• _PROBLEM REQUIREMENTS_
Retype exactly the lines from the first one through the line with "o.rotation_euler = (Vector(target)", including both ends; skip any pictures.

• _RAW DATA_

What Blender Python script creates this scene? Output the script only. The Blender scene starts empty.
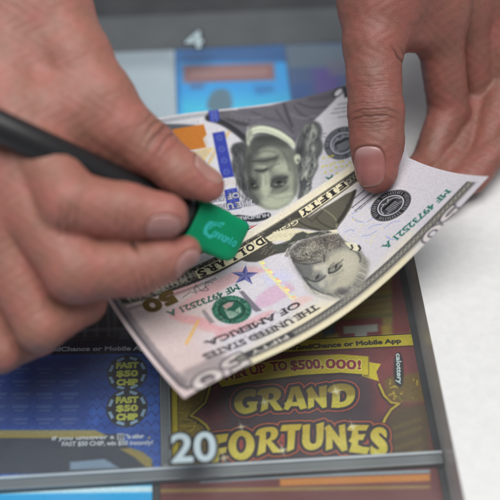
import bpy, bmesh, math
import numpy as np
from mathutils import Vector

# ------------------------------------------------------------------ camera, world, lights
MM = 0.001
H = 428.0                                   # camera height above the ticket tray, mm
FPX = 250 / math.tan(math.radians(12.5))    # focal length in photo pixels
C5, S5 = math.cos(math.radians(50)), math.sin(math.radians(50))
YAW = math.radians(3.8)                     # the display is turned a little against the camera

scene = bpy.context.scene
col = scene.collection
cam_d = bpy.data.cameras.new('camera')
cam_d.sensor_width = 36
cam_d.lens = 18 / math.tan(math.radians(12.5))
cam_d.clip_start, cam_d.clip_end = 0.02, 20
cam_d.dof.use_dof = True
cam_d.dof.focus_distance = 0.518
cam_d.dof.aperture_fstop = 4.5
cam = bpy.data.objects.new('camera', cam_d)
col.objects.link(cam)
cam.location = (0, 0, H * MM)
cam.rotation_euler = (math.radians(40), 0, 0)
scene.camera = cam

world = bpy.data.worlds.new('World')
scene.world = world
world.use_nodes = True
bg = world.node_tree.nodes['Background']
bg.inputs[0].default_value = (0.90, 0.95, 1.0, 1)
bg.inputs[1].default_value = 0.25


def area(name, loc, target, sx, sy, power, colour):
    d = bpy.data.lights.new(name, 'AREA')
    d.shape = 'RECTANGLE'
    d.size, d.size_y, d.energy, d.color = sx, sy, power, colour
    o = bpy.data.objects.new(name, d)
    col.objects.link(o)
    o.location = loc
    o.rotation_euler = (Vector(target) - Vector(loc)).to_track_quat('-Z', 'Y').to_euler()


area('ceiling_lamp', (0.06, 0.24, 1.30), (0.02, 0.32, 0.0), 1.3, 0.75, 19.0, (1.0, 0.97, 0.93))
scene.view_settings.view_transform = 'Standard'
scene.view_settings.look = 'None'
scene.view_settings.exposure = 0
scene.view_settings.gamma = 1


# ------------------------------------------------------------------ geometry helpers (millimetres)
def Q(px, py, z):
    """point seen at photo pixel px,py at depth z (mm) along the view axis"""
    x, y = (px - 250) / FPX, (250 - py) / FPX
    return np.array([x * z, (y * S5 + C5) * z, H + (y * C5 - S5) * z])


def on_plane(px, py, h=0.0):
    x, y = (px - 250) / FPX, (250 - py) / FPX
    r = np.array([x, y * S5 + C5, y * C5 - S5])
    return np.array([0, 0, H]) + r * (h - H) / r[2]


def project(P):
    d = P - np.array([0, 0, H])
    z = d[..., 1] * C5 - d[..., 2] * S5
    return np.stack([250 + FPX * d[..., 0] / z, 250 - FPX * (d[..., 1] * S5 + d[..., 2] * C5) / z], -1)


def to_display(P):
    c, s = math.cos(YAW), math.sin(YAW)
    return np.array([P[0] * c + P[1] * s, -P[0] * s + P[1] * c])


def from_display(s_, t_, z=0.0):
    c, s = math.cos(YAW), math.sin(YAW)
    return np.array([s_ * c - t_ * s, s_ * s + t_ * c, z])


def D(px, py, h=0.0):
    return to_display(on_plane(px, py, h))


def tag(o, label=None, cat=None, group=None, kind=None):
    if label: o['label'] = label
    if cat: o['category'] = cat
    if group: o['group'] = group
    if kind: o['kind'] = kind
    return o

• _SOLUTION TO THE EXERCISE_
What Blender Python script creates this scene? Output the script only. The Blender scene starts empty.
import bpy, bmesh, math
import numpy as np
from mathutils import Vector

# ------------------------------------------------------------------ camera, world, lights
MM = 0.001
H = 428.0                                   # camera height above the ticket tray, mm
FPX = 250 / math.tan(math.radians(12.5))    # focal length in photo pixels
C5, S5 = math.cos(math.radians(50)), math.sin(math.radians(50))
YAW = math.radians(3.8)                     # the display is turned a little against the camera

scene = bpy.context.scene
col = scene.collection
cam_d = bpy.data.cameras.new('camera')
cam_d.sensor_width = 36
cam_d.lens = 18 / math.tan(math.radians(12.5))
cam_d.clip_start, cam_d.clip_end = 0.02, 20
cam_d.dof.use_dof = True
cam_d.dof.focus_distance = 0.518
cam_d.dof.aperture_fstop = 4.5
cam = bpy.data.objects.new('camera', cam_d)
col.objects.link(cam)
cam.location = (0, 0, H * MM)
cam.rotation_euler = (math.radians(40), 0, 0)
scene.camera = cam

world = bpy.data.worlds.new('World')
scene.world = world
world.use_nodes = True
bg = world.node_tree.nodes['Background']
bg.inputs[0].default_value = (0.90, 0.95, 1.0, 1)
bg.inputs[1].default_value = 0.25


def area(name, loc, target, sx, sy, power, colour):
    d = bpy.data.lights.new(name, 'AREA')
    d.shape = 'RECTANGLE'
    d.size, d.size_y, d.energy, d.color = sx, sy, power, colour
    o = bpy.data.objects.new(name, d)
    col.objects.link(o)
    o.location = loc
    o.rotation_euler = (Vector(target) - Vector(loc)).to_track_quat('-Z', 'Y').to_euler()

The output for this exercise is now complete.